▶ The task
Write out only the lines from the start of the entries up to and including the line with "scene.view_settings.view_transform='Standard'"; please skip the pictures.
══ Material
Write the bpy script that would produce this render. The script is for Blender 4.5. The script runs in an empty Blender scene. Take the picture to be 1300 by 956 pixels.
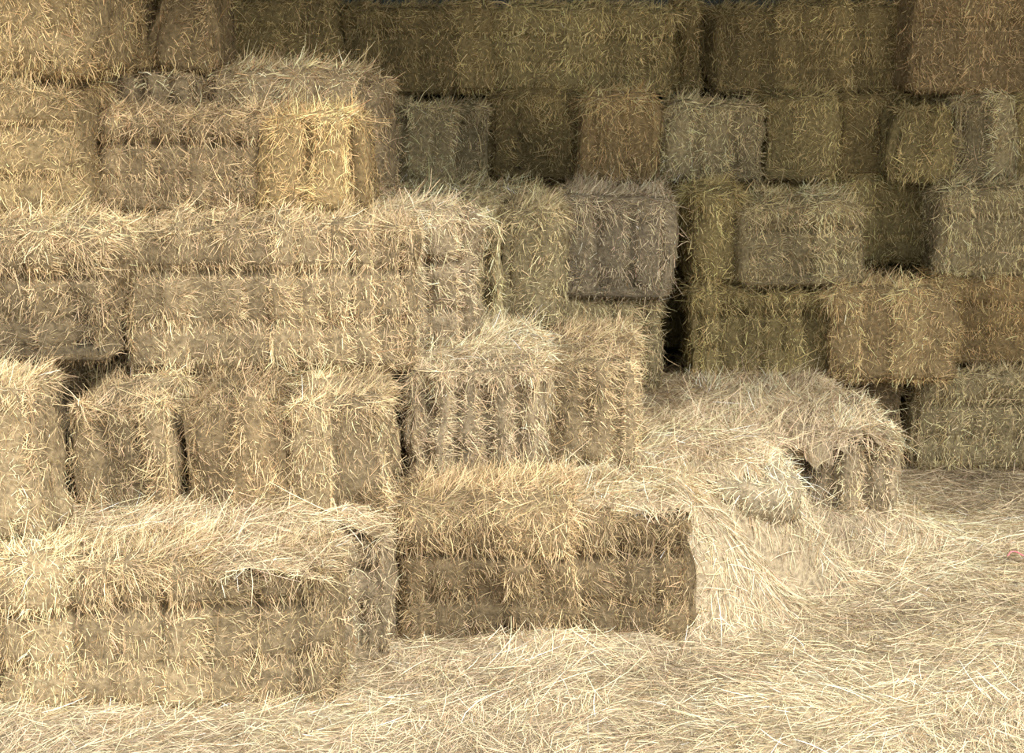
import bpy, math, numpy as np
from mathutils import Vector
R = np.random.RandomState(7)
scene = bpy.context.scene
scene.view_settings.view_transform='Standard'

# ------------------------------------------------------------ palette (linear albedo)
PAL = {
 'pale':  (0.68,0.54,0.34), 'cream': (0.74,0.61,0.40), 'gold': (0.61,0.44,0.21),
 'brown': (0.46,0.335,0.16), 'mid': (0.55,0.405,0.205), 'dtan': (0.51,0.38,0.21), 'tan':   (0.60,0.46,0.265), 'green':(0.55,0.44,0.20),
 'olive': (0.42,0.325,0.145), 'pgreen':(0.67,0.55,0.305)}

# ------------------------------------------------------------ materials
def straw_mat(name, rough, bump):
    m = bpy.data.materials.new(name); m.use_nodes = True
    nt = m.node_tree; b = nt.nodes['Principled BSDF']
    a = nt.nodes.new('ShaderNodeAttribute'); a.attribute_name = 'Col'
    tc = nt.nodes.new('ShaderNodeTexCoord')
    n = nt.nodes.new('ShaderNodeTexNoise'); n.inputs['Scale'].default_value = 60 if bump else 9
    n.inputs['Detail'].default_value = 4
    nt.links.new(tc.outputs['Object'], n.inputs['Vector'])
    mr = nt.nodes.new('ShaderNodeMapRange')
    mr.inputs['From Min'].default_value = .25; mr.inputs['From Max'].default_value = .75
    mr.inputs['To Min'].default_value = .45 if bump else .80; mr.inputs['To Max'].default_value = 1.35 if bump else 1.15
    nt.links.new(n.outputs['Fac'], mr.inputs['Value'])
    vm = nt.nodes.new('ShaderNodeVectorMath'); vm.operation = 'SCALE'
    nt.links.new(a.outputs['Color'], vm.inputs[0]); nt.links.new(mr.outputs['Result'], vm.inputs['Scale'])
    nt.links.new(vm.outputs['Vector'], b.inputs['Base Color'])
    b.inputs['Roughness'].default_value = rough
    b.inputs['Specular IOR Level'].default_value = .25
    if bump:
        bp = nt.nodes.new('ShaderNodeBump'); bp.inputs['Strength'].default_value = .8; bp.inputs['Distance'].default_value = .01
        nt.links.new(n.outputs['Fac'], bp.inputs['Height']); nt.links.new(bp.outputs['Normal'], b.inputs['Normal'])
    return m
M_STRAW = straw_mat('straw_stalks', .55, False)
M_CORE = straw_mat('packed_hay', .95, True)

# ------------------------------------------------------------ helpers
def nrm(v): return v/np.maximum(np.linalg.norm(v, axis=-1, keepdims=True), 1e-9)
class Noise:
    def __init__(s, freq, seed, n=9):
        r = np.random.RandomState(seed)
        k = nrm(r.normal(size=(n,3)))*freq*r.uniform(.6,1.7,(n,1)); s.k=k; s.p=r.uniform(0,6.28,n); s.n=n
    def __call__(s, P): return np.sin(P@s.k.T+s.p).sum(1)/math.sqrt(s.n/2)*.7

def stalks(root,d0,ln,w,nv,col,curl=.22,droop=None,seg=3):
    """curved flat stalks: seg segments starting at root along d0"""
    n=len(root); pts=[root]; d=d0; ax=R.normal(0,curl,(n,3))
    for k in range(seg):
        pts.append(pts[-1]+d*(ln/seg)[:,None])
        d=d+ax
        if droop is not None: d=d+np.array([0,0,-1.])*droop[:,None]
        d=nrm(d)
    wv=nrm(np.cross(nrm(pts[-1]-pts[0]), nv+R.normal(0,.55,(n,3))))*w[:,None]*.5
    taper=[.8,1.,.95,.5] if seg==3 else [1,1,.6]
    V=np.stack([q for k,p in enumerate(pts) for q in (p-wv*taper[k],p+wv*taper[k])],1).reshape(-1,3)
    m=2*(seg+1); b=(np.arange(n)*m)[:,None]
    F=np.concatenate([b+np.array([[2*k,2*k+1,2*k+3,2*k+2]]) for k in range(seg)],1).reshape(-1,4)
    return V,F,np.repeat(col,m,axis=0),1

def build(name, parts, loc=(0,0,0), rot=(0,0,0)):
    Vs,Fs,Cs,Ms=[],[],[],[]; o=0
    for V,F,C,mi in parts:
        Vs.append(V);Fs.append(F+o);Cs.append(C);Ms.append(np.full(len(F),mi));o+=len(V)
    V=np.concatenate(Vs).astype(np.float32);F=np.concatenate(Fs).astype(np.int32);C=np.concatenate(Cs);Mi=np.concatenate(Ms).astype(np.int32)
    me=bpy.data.meshes.new(name)
    me.vertices.add(len(V)); me.vertices.foreach_set('co',V.ravel())
    me.loops.add(F.size); me.loops.foreach_set('vertex_index',F.ravel())
    me.polygons.add(len(F)); me.polygons.foreach_set('loop_start',np.arange(0,F.size,4,dtype=np.int32))
    me.update(calc_edges=True)
    me.materials.append(M_CORE); me.materials.append(M_STRAW)
    me.polygons.foreach_set('material_index',Mi)
    me.polygons.foreach_set('use_smooth',(Mi==0))
    at=me.color_attributes.new('Col','FLOAT_COLOR','POINT')
    at.data.foreach_set('color',np.concatenate([C,np.ones((len(C),1))],1).astype(np.float32).ravel())
    ob=bpy.data.objects.new(name,me); scene.collection.objects.link(ob)
    ob.location=loc; ob.rotation_euler=rot
    return ob

def stalk_cols(n, base, patch=None):
    base=np.array(base)
    c=np.tile(base,(n,1))*np.exp(R.normal(-.04,.30,(n,1)))
    t=R.rand(n)
    lt=base*1.15+np.array([.08,.07,.055])
    k=t<.15; c[k]=lt*R.uniform(.85,1.12,(k.sum(),1))
    k=(t>.80); c[k]=base*np.array([.55,.48,.40])*R.uniform(.55,1.3,(k.sum(),1))
    c*=1+R.normal(0,.04,(n,3))
    if patch is not None: c*=patch[:,None]
    return np.clip(c,.01,.86)

# ------------------------------------------------------------ one bale
def box_grid(h, step):
    Vs,Fs=[],[];o=0
    for ax in range(3):
        u,v=[a for a in range(3) if a!=ax]
        nu=max(4,int(2*h[u]/step)); nv=max(4,int(2*h[v]/step))
        U,W=np.meshgrid(np.linspace(-h[u],h[u],nu+1),np.linspace(-h[v],h[v],nv+1),indexing='ij')
        I=np.arange((nu+1)*(nv+1)).reshape(nu+1,nv+1)
        q=np.stack([I[:-1,:-1],I[1:,:-1],I[1:,1:],I[:-1,1:]],-1).reshape(-1,4)
        for s in (-1,1):
            P=np.zeros((U.size,3));P[:,u]=U.ravel();P[:,v]=W.ravel();P[:,ax]=s*h[ax]
            flip=(s<0)^(ax==1)
            Fs.append((q[:,::-1] if flip else q)+o);Vs.append(P);o+=len(P)
    return np.concatenate(Vs),np.concatenate(Fs)

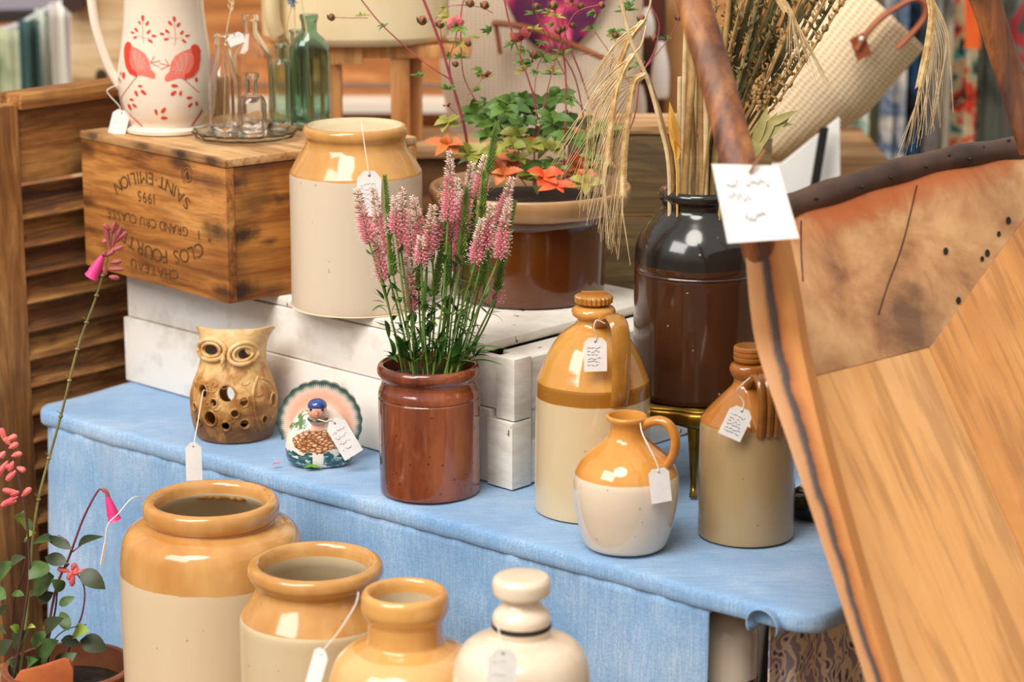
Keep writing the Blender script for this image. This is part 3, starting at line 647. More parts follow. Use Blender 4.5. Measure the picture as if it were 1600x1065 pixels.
jK = jar('stoneware_crock', 'dark brown and black glazed crock holding dried stalks', 'crock', axK, pK + [(axK.r(55), pK[-1][1] - 0.02), (axK.r(85), pK[-1][1] - 0.1), (axK.r(90), 0.02), (0, 0.02)], gK)
KB = axK.b.copy(); KT = KB.z + pK[-1][1]
brass = mottled('brass', '7a5a20', 'b08a3c', 10, 0.28, Metallic=1.0)
tv = empty('brass_trivet', Vector((KB.x, KB.y, 0)), 'brass footman trivet with cabriole legs under the dark crock', 'trivet')
def pl_(a, b):
    q = 2 * PI * a; c = 0.102 + 0.010 * math.cos(4 * q) ** 2; r = b * c; return (r * math.cos(q) * 1.0, r * math.sin(q) * 0.92, TRZ - 0.001)
tm = MB(); tm.grid(pl_, 72, 3)
def rim(a, b):
    q = 2 * PI * a; c = 0.102 + 0.010 * math.cos(4 * q) ** 2 + 0.003 * math.sin(b * PI); return (c * math.cos(q), c * math.sin(q) * 0.92, TRZ - 0.001 - 0.011 * b - 0.004 * (1 + math.cos(4 * q)) * b)
tm.grid(rim, 72, 4); pt_ = tm.build('top_plate', brass, tv); s_ = pt_.modifiers.new('t', 'SOLIDIFY'); s_.thickness = 0.002; s_.offset = -1
foot = atz(1083, 778, 0) - tv.location
for sgn in ((foot.x, foot.y), (0.085, -0.05), (-0.085, 0.06), (0.06, 0.085)):
    x, y = sgn; d = Vector((x, y, 0)).normalized()
    pts = [(x * 0.88, y * 0.88, 0.108), (x * 0.95, y * 0.95, 0.095), (x * 0.96, y * 0.96, 0.07), (x * 0.93, y * 0.93, 0.035), (x * 0.95, y * 0.95, 0.012), (x * 1.04, y * 1.04, 0.003)]
    MB().tube(cr(pts, 4), [0.012 - 0.008 * min(1, i / 14) + (0.001 if i > 17 else 0) for i in range(21)], 10, ry=[0.006 - 0.0025 * min(1, i / 14) for i in range(21)]).build('leg', brass, tv)

# planter bowl
axL = Ax(828, 459, 0.1805)
rL = [(459, 0), (459, 108), (457, 112), (450, 116), (400, 119), (350, 121), (336, 123), (331, 128), (326, 138), (318, 150), (309, 155), (300, 158), (292, 158), (288, 155), (290, 148), (298, 138), (304, 130)]
pL = [(0, 0)] + axL.prof(cr(rL[1:], 4)); 
gL = glaze('glaze_planter', '64340f', 'a07447', axL.z(322), 0.002, low2='4a200c', up2='b98f62', rlow=0.12, rup=0.4, coat=0.5)
jL = jar('glazed_planter', 'wide brown glazed planter bowl full of leaves and red stems', 'planter', axL, pL + axL.prof([(320, 122), (440, 110)]) + [(0, axL.z(440))], gL)
MB().lathe([(axL.r(126), axL.z(313)), (axL.r(60), axL.z(308)), (0, axL.z(309))], 40).build('soil', MATS['soil'], jL)
# black dish with knob behind right flagon
bd = atz(1268, 805, 0); kn = empty('black_teapot', bd, 'small glossy black pot half hidden behind the wooden trug', 'pot')
blk = plain('black_gloss', '0e0c0c', 0.08, 0.5)
MB().lathe(cr([(0.0001, 0), (0.022, 0.0), (0.030, 0.010), (0.030, 0.022), (0.020, 0.034), (0.0001, 0.036)], 4), 40).build('body', blk, kn); MB().ball((0, 0, 0.041), 0.006, 12, 8).build('lid_knob', blk, kn)
MB().tube(cr([(-0.028, -0.004, 0.014), (-0.040, -0.006, 0.020), (-0.044, -0.008, 0.030)], 4), 0.004, 10).build('spout', blk, kn)
# ---------------------------------------------------------------- owl lantern
def boolean_cut(o, cutters):
    for c in cutters:
        md = o.modifiers.new('b', 'BOOLEAN'); md.operation = 'DIFFERENCE'; md.object = c; md.solver = 'EXACT'
    dg = bpy.context.evaluated_depsgraph_get(); dg.update(); me = bpy.data.meshes.new_from_object(o.evaluated_get(dg))
    o.modifiers.clear(); o.data = me
    for c in cutters: bpy.data.objects.remove(c)
axO = Ax(367, 676, 0.0)
def owlm():
    m, t, b = newmat('owl_bisque', 0.55, 0.15); v = coords(t)
    tcn = t.nodes.new('ShaderNodeTexCoord'); sp = t.nodes.new('ShaderNodeSeparateXYZ'); t.links.new(tcn.outputs['Object'], sp.inputs[0])
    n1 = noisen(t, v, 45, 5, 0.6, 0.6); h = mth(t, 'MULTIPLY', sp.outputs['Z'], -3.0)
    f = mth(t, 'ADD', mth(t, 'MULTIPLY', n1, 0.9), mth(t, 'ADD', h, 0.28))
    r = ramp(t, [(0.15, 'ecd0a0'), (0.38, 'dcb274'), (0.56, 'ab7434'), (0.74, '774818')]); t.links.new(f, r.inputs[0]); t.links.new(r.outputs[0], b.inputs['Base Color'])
    bump(t, b, n1, 0.7, 0.003); return m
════
▶ Task response
Write the bpy script that would produce this render. The script is for Blender 4.5. The script runs in an empty Blender scene. Take the picture to be 1300 by 956 pixels.
import bpy, math, numpy as np
from mathutils import Vector
R = np.random.RandomState(7)
scene = bpy.context.scene
scene.view_settings.view_transform='Standard'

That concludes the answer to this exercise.